L'honneur est un bien précieux, et c'est la seule chose que peut encore sauver le gouvernement Charest : en abrogeant la loi 78 et en décrétant un moratoire sur la hausse des frais de scolarité afin de créer des conditions favorables à un vrai débat démocratique de société sur l'avenir de l'éducation supérieure au Québec, ou encore en quittant les responsabilités qu'il n'a pas su assumer ! Parce que pour le reste, il a déjà perdu et nous avons déjà gagné. Tant s'est construit dans ce mouvement, tant s'est bâti qui résistera aux coups de matraques, aux intimidations et à toutes les "lois spéciales" : de la dignité et de l'espoir dans la lutte, des aspirations à une société plus juste et à la restauration d'une morale publique. Autant d'éléments dont nos deux sociétés, au Québec comme en France, ont grandement besoin.

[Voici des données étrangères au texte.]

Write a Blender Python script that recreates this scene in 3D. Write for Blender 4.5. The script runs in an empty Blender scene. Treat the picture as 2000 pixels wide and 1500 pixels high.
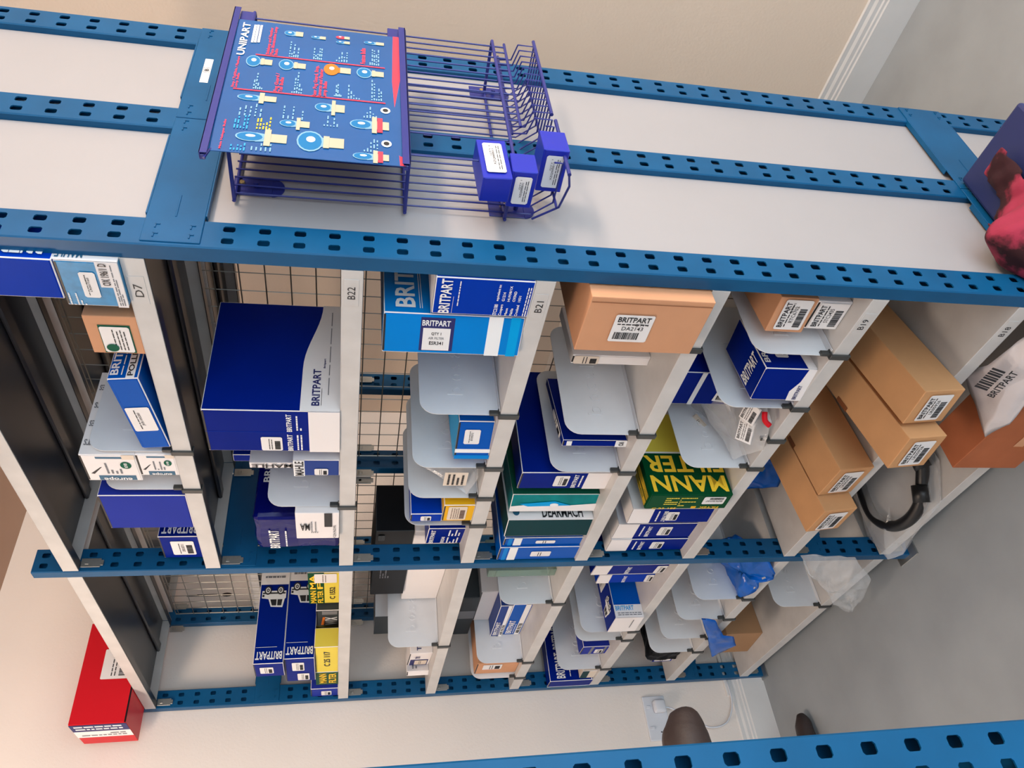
import bpy, bmesh, math, random
from mathutils import Vector, Matrix, Euler
random.seed(7)
SC = bpy.context.scene
COL = SC.collection
WORLD = 2.9
WCOL = (.76, .90, 1.0)
LAMPS = [
 ('ceiling_light', (1.5, -1.2, 2.70), (.2, .2, .6), 1.3, 6, (1.0, .92, .84), .5),
 ('ceiling_light_rear', (2.2, .80, 2.70), (1.1, 1.2, .3), .9, 62, (1.0, .78, .60), .4),
 ('ceiling_light_far', (-1.1, -1.3, 2.70), (-1.9, -.4, 1.2), .8, 20, (1.0, .80, .64), .3),
]
# ------------------------------------------------------------------ camera
cam_d = bpy.data.cameras.new('camera'); cam = bpy.data.objects.new('camera', cam_d); COL.objects.link(cam)
cam_d.sensor_width = 36.0; cam_d.lens = 1497.76/2000*36.0; cam_d.clip_start = 0.02
CR = Vector((0.17303378, -0.10816667, -0.97895826)); CD = Vector((-0.63436961, -0.77256641, -0.02676462)); CF = Vector((-0.75341523, 0.62565256, -0.20229773))
cam.matrix_world = Matrix(((CR.x, -CD.x, -CF.x, .7703), (CR.y, -CD.y, -CF.y, -.8771), (CR.z, -CD.z, -CF.z, 1.5794), (0, 0, 0, 1)))
SC.camera = cam
# ------------------------------------------------------------------ world, lamps, exposure
SC.view_settings.view_transform = 'Standard'; SC.view_settings.look = 'None'
SC.view_settings.gamma = 1; SC.view_settings.use_curve_mapping = False
SC.view_settings.exposure = 0.34
w = bpy.data.worlds.new('world'); SC.world = w; w.use_nodes = True
w.node_tree.nodes['Background'].inputs[0].default_value = (*WCOL, 1)
w.node_tree.nodes['Background'].inputs[1].default_value = WORLD
def lamp(name, loc, target, size, power, col, sy=None):
    d = bpy.data.lights.new(name, 'AREA'); d.shape = 'RECTANGLE'; d.size = size; d.size_y = sy or size; d.energy = power; d.color = col
    o = bpy.data.objects.new(name, d); COL.objects.link(o); o.location = loc
    o.rotation_euler = (Vector(target)-Vector(loc)).to_track_quat('-Z', 'Y').to_euler(); return o
for L_ in LAMPS: lamp(*L_)

# ------------------------------------------------------------------ materials
MATS = {}
def mat(name, col, rough=.5, metal=0.0, noise=0.0, nscale=6.0, spec=.5, alpha=1.0, trans=0.0, bump=0.0, bscale=60.0, emit=None):
    if name in MATS: return MATS[name]
    m = bpy.data.materials.new(name); m.use_nodes = True; nt = m.node_tree; b = nt.nodes['Principled BSDF']
    b.inputs['Base Color'].default_value = (*col, 1); b.inputs['Roughness'].default_value = rough
    b.inputs['Metallic'].default_value = metal; b.inputs['Specular IOR Level'].default_value = spec if spec != .5 or not ('card' in name or 'print' in name or 'steel' in name) else (.22 if 'steel' in name else (.03 if name in ('navy_card', 'royal_card', 'violet_card') else .09))
    if trans: b.inputs['Transmission Weight'].default_value = trans; b.inputs['IOR'].default_value = 1.12
    if alpha < 1: b.inputs['Alpha'].default_value = alpha
    tc = nt.nodes.new('ShaderNodeTexCoord')
    if noise:
        n = nt.nodes.new('ShaderNodeTexNoise'); n.inputs['Scale'].default_value = nscale; n.inputs['Detail'].default_value = 5
        nt.links.new(tc.outputs['Object'], n.inputs['Vector'])
        r = nt.nodes.new('ShaderNodeValToRGB'); r.color_ramp.elements[0].position = .3 if noise < .8 else .44; r.color_ramp.elements[1].position = .75 if noise < .8 else .53
        r.color_ramp.elements[0].color = (*[c*(1-noise) for c in col], 1); r.color_ramp.elements[1].color = (*[min(1, c*(1+noise*.35)) for c in col], 1)
        nt.links.new(n.outputs['Fac'], r.inputs['Fac']); nt.links.new(r.outputs['Color'], b.inputs['Base Color'])
    if bump:
        n = nt.nodes.new('ShaderNodeTexNoise'); n.inputs['Scale'].default_value = bscale; n.inputs['Detail'].default_value = 4
        nt.links.new(tc.outputs['Object'], n.inputs['Vector'])
        u = nt.nodes.new('ShaderNodeBump'); u.inputs['Strength'].default_value = bump; u.inputs['Distance'].default_value = .004
        nt.links.new(n.outputs['Fac'], u.inputs['Height']); nt.links.new(u.outputs['Normal'], b.inputs['Normal'])
    MATS[name] = m; return m
def s(r, g, b):
    f = lambda c: (c/255/12.92) if c/255 <= .04045 else ((c/255+.055)/1.055)**2.4
    return (f(r), f(g), f(b))
M = dict(
 blue_steel=mat('blue_steel', s(12, 84, 130), .36, noise=.18, nscale=9),
 white_panel=mat('white_panel', s(160, 159, 162), .42, noise=.05, nscale=3),
 shelf_paint=mat('shelf_paint', s(204, 202, 200), .38, noise=.12, nscale=14),
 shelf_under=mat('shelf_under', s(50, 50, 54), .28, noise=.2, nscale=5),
 divider=mat('divider', s(226, 228, 232), .45, noise=.08, nscale=10),
 clip=mat('clip', s(58, 60, 60), .35),
 galv=mat('galv', s(176, 178, 176), .32, .8, noise=.2, nscale=30),
 wire=mat('wire', s(150, 148, 140), .35, .7),
 dark=mat('dark', s(18, 20, 24), .4),
 rackwire=mat('rackwire', s(32, 42, 122), .38),
 wall=mat('wall', s(242, 222, 202), .85, noise=.05, nscale=1.2, bump=.15, bscale=120),
 wall_s=mat('wall_side', s(236, 226, 218), .85, noise=.05, nscale=1.5, bump=.15, bscale=120),
 ceiling=mat('ceiling', s(190, 160, 140), .9, noise=.04),
 floor=mat('floor', s(158, 164, 168), .6, noise=.16, nscale=4, bump=.1, bscale=40),
 gloss=mat('skirting_paint', s(224, 222, 220), .4, noise=.05, nscale=8),
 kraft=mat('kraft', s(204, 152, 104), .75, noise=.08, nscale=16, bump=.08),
 kraft2=mat('kraft_pink', s(208, 152, 114), .75, noise=.07, nscale=12, bump=.08),
 tape=mat('brown_tape', s(130, 78, 48), .3),
 orange=mat('orange_card', s(176, 104, 70), .6, noise=.18, nscale=10, bump=.2, bscale=20),
 navy=mat('navy_card', s(4, 32, 130), .3, noise=.08, nscale=8),
 royal=mat('royal_card', s(4, 56, 172), .33, noise=.08, nscale=8),
 violet=mat('violet_card', s(40, 56, 158), .34, noise=.12, nscale=6),
 sky=mat('sky_card', s(0, 128, 212), .33, noise=.06),
 cyan=mat('cyan_card', s(0, 158, 224), .33),
 mid=mat('mid_blue_card', s(0, 84, 180), .33),
 white=mat('white_card', s(238, 234, 234), .5, noise=.04),
 label=mat('label_paper', s(232, 230, 230), .5),
 cream=mat('cream_paper', s(222, 208, 192), .55),
 ink=mat('ink', s(26, 28, 34), .5), inkblue=mat('ink_blue', s(20, 28, 100), .5), inkgrey=mat('ink_grey', s(120, 122, 128), .6),
 inkteal=mat('ink_teal', s(40, 96, 128), .5), inkbrown=mat('ink_brown', s(120, 96, 84), .5),
 wht=mat('print_white', s(236, 238, 240), .5), pgreen=mat('print_green', s(20, 92, 70), .5),
 green=mat('green_card', s(2, 72, 40), .35), yellow=mat('yellow_card', s(228, 208, 82), .45),
 amber=mat('amber_card', s(232, 176, 30), .45), pyel=mat('print_yellow', s(250, 206, 60), .45),
 black=mat('black_card', s(22, 24, 28), .4), dkgrey=mat('dark_grey_card', s(64, 70, 74), .4, noise=.1),
 teal=mat('teal_card', s(6, 132, 136), .35, noise=.3, nscale=24), dteal=mat('dark_teal_card', s(10, 58, 64), .4, noise=.1),
 olive=mat('olive_card', s(84, 82, 40), .45), red=mat('red_card', s(204, 28, 40), .33), orangep=mat('print_orange', s(222, 120, 50), .5),
 redp=mat('print_red', s(232, 70, 88), .5), cardblue=mat('chart_blue', s(10, 84, 150), .22, noise=.15, nscale=6),
 glassp=mat('print_glass', s(128, 172, 200), .3), metalp=mat('print_metal', s(182, 178, 156), .4), cyanp=mat('print_cyan', s(60, 160, 220), .5),
 poly=mat('clear_polythene', s(220, 224, 228), .10, alpha=.30, bump=1.0, bscale=34, spec=1.0),
 bluepoly=mat('blue_polythene', s(6, 96, 196), .2, spec=.3, noise=.25, nscale=14, bump=.6, bscale=30),
 whitepoly=mat('white_polythene', s(206, 200, 202), .25, noise=.1, bump=.8, bscale=18),
 navypoly=mat('navy_polythene', s(6, 14, 100), .16, spec=.2, noise=.2, nscale=8, bump=.7, bscale=22),
 rubber=mat('black_rubber', s(26, 26, 28), .4), bolt=mat('bolt', s(190, 170, 120), .3, .8),
 bin=mat('bin_blue', s(34, 44, 96), .5, noise=.3, nscale=5), rag=mat('rag', s(132, 34, 58), .9, noise=.88, nscale=15, bump=.8, bscale=26),
 leather=mat('brown_leather', s(54, 42, 40), .6, noise=.3, nscale=12, bump=.4), socket=mat('socket_plastic', s(214, 218, 226), .3),
 acrylic=mat('green_acrylic', s(130, 165, 150), .08, alpha=.5), bulbblue=mat('bulb_box_blue', s(22, 40, 175), .35, noise=.1),
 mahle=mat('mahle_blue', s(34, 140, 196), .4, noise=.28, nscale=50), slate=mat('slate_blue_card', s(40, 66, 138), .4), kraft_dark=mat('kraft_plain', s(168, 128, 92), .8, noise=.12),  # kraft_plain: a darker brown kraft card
)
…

Peut-être est-ce de nouveau chez Gaston Miron que l'on trouve les mots les plus justes, pour décrire ce printemps québécois : "Nous avançons nous avançons le front comme un delta (...) nous reviendrons nous aurons à dos le passé et à force d'avoir pris en haine toutes les servitudes nous serons devenus des bêtes féroces de l'espoir."



 

Valérie Amiraux, Université de Montréal ; Marcos Ancelovici, Université McGill à Montréal ; Emilie Biland, Université Laval à Québec ; Fabien Desage, université Lille-II ; Pascale Dufour, Université de Montréal ; Stéphanie Garneau, Université d'Ottawa ; Diane Lamoureux, Université Laval à Québec ; Eléonore Lépinard, Université de Montréal ; Sylvain Lefèvre, Université du Québec à Montréal ; Sylvie Paquerot, Université d'Ottawa ; Anne Revillard, université Paris-XIII ; Vincent Romani, Université du Québec à Montréal ; George Ross, Université de Montréal ; Frédéric Vairel, Université d'Ottawa ; Daniel Weinstock, Université de Montréal.